Whether it was her own nerves or Solo's desperate attempts at pre-kick gamesmanship, Sasic's focus was disrupted, and she missed the target at the worst possible moment. And she paid a heavy price, becoming another chapter in the steadily-growing legend of Solo's antihero persona. It was a very unclutch, un-German moment. 


Lloyd, a well-established “big-game player” in her own right, was more than willing to pick up the cape.


(Just don't expect Japan or England to be as forgiving of such mistakes in the final.)


3) Narrative, narrative, narrative

Quick rant: Prepackaged plotlines are the bane of this business. They're lazy, stale, usually boring and they distract from the fascinating intricacies of what's actually happening.
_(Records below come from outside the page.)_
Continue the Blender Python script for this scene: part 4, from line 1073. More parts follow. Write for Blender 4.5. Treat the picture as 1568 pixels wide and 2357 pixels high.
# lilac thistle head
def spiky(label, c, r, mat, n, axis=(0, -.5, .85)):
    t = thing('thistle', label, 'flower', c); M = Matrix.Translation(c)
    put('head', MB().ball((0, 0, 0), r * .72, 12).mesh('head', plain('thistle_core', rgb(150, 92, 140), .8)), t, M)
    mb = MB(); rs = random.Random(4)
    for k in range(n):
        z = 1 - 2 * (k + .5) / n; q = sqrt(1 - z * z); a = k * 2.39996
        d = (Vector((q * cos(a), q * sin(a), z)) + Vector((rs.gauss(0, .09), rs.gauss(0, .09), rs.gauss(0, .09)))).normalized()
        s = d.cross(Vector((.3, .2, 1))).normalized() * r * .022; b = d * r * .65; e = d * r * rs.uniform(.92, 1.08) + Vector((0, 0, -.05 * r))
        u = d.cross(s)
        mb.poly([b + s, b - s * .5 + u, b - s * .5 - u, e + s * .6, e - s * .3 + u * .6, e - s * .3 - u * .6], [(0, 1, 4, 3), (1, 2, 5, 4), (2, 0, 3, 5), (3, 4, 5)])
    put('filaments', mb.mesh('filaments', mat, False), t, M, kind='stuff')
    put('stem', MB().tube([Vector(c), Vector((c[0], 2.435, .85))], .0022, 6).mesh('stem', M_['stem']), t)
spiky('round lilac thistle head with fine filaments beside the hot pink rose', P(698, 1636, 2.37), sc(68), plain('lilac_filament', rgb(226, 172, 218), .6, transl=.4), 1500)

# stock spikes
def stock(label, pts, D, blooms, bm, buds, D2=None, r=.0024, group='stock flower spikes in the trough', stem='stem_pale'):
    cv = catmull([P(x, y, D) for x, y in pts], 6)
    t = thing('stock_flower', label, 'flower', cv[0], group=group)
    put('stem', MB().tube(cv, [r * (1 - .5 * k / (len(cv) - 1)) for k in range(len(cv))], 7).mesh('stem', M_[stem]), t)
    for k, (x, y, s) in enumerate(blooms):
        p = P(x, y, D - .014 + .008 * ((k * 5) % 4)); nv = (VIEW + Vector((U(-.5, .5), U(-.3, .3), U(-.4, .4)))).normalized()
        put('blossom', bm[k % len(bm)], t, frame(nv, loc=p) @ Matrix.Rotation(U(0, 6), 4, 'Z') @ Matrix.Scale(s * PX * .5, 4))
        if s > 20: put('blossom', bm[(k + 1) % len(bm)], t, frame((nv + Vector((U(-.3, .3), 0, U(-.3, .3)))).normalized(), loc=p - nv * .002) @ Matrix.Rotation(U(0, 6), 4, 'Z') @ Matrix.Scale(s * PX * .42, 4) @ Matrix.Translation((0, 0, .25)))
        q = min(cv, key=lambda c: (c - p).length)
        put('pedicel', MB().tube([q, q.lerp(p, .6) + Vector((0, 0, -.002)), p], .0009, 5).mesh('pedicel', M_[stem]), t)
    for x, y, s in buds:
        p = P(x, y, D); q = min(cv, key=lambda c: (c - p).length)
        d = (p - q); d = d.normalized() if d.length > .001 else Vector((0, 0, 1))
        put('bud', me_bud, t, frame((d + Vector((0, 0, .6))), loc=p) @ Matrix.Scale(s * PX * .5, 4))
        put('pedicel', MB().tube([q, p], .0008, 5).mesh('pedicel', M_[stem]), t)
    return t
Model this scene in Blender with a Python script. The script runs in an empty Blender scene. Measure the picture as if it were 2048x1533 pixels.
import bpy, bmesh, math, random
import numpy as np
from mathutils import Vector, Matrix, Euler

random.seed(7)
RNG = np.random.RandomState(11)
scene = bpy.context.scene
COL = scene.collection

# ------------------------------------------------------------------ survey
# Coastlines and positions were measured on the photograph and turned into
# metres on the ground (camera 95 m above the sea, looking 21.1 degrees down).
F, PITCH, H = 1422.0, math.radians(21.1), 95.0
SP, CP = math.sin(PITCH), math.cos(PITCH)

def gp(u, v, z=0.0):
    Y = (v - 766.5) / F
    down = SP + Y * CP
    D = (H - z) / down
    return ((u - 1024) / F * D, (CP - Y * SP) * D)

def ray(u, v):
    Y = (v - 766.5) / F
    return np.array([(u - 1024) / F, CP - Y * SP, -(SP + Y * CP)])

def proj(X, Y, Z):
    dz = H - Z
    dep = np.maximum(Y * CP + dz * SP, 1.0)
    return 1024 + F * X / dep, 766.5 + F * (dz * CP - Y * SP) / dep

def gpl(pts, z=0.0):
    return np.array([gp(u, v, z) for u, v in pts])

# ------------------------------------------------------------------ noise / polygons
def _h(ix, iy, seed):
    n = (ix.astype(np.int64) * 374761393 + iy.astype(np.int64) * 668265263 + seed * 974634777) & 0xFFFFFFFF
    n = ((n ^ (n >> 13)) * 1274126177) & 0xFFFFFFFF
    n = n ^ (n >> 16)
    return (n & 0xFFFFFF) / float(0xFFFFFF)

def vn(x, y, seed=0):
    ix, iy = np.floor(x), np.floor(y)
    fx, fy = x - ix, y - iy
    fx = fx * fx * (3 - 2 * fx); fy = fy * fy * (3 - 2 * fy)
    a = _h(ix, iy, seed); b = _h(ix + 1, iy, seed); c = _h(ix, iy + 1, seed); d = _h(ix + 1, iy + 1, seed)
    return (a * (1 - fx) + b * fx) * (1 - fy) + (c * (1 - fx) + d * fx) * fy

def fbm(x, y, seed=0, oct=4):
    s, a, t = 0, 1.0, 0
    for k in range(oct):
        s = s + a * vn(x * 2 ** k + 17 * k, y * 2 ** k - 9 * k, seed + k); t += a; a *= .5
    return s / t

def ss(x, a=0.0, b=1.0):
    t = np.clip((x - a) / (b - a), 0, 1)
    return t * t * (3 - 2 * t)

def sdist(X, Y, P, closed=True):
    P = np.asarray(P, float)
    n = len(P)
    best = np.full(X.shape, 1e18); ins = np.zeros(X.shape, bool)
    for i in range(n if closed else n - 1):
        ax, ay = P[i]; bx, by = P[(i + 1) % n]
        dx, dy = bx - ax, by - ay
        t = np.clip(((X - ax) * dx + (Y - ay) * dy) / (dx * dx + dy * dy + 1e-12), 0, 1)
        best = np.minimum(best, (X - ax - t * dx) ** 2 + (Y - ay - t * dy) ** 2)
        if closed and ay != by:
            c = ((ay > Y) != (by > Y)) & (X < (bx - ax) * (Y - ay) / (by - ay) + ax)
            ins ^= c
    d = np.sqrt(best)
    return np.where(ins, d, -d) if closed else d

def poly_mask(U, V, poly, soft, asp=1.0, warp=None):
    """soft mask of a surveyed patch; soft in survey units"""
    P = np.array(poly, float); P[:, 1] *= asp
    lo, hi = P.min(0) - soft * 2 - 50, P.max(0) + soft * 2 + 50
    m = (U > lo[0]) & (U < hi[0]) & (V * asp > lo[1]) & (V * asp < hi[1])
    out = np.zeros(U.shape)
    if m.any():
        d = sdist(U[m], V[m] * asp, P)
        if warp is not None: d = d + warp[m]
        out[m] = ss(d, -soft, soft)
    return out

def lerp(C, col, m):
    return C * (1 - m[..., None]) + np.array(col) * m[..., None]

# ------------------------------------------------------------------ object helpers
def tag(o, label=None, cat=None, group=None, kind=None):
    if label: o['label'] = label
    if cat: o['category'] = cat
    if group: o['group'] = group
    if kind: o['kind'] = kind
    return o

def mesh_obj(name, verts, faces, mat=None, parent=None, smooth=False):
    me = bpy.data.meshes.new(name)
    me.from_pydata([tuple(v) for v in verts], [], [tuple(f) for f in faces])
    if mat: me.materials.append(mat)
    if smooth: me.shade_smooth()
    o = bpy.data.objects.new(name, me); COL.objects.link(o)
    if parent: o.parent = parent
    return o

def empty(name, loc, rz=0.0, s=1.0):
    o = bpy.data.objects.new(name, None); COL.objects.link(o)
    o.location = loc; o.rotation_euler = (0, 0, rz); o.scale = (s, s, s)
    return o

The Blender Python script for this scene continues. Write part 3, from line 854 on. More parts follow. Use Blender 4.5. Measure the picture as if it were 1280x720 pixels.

The USWNT have always carried theirs like golden chains around their collective neck. After years of success in every other facet of their sport, the elder members of the current crop are desperate for the World Cup trophy that has eluded them, haunted by the success of the “99ers” who won the USA's last one, 16 years ago. At the team's media day in Manhattan last month, Abby Wambach admitted as much to a packed room of journalists: “You're damn right, I need it.”


That kind of legacy hunt can become a crippling millstone. Yet this group – even, or maybe especially, Ellis – finally seems to be thriving on the traditional narratives. They seemed to relish the rare sensation of being underdogs against the Germans, and after months of assuring unimpressed observers that they were a big-game team that would step up when it mattered most, they did exactly that, producing best-of-tournament displays in the quarterfinal and semifinal rounds.


Though they sleepwalked their way through the group stage in Canada, their noses have perked up as the trophy stand has grown closer. And now that it's just 90 good minutes away, they feel the updraft of destiny under their wings.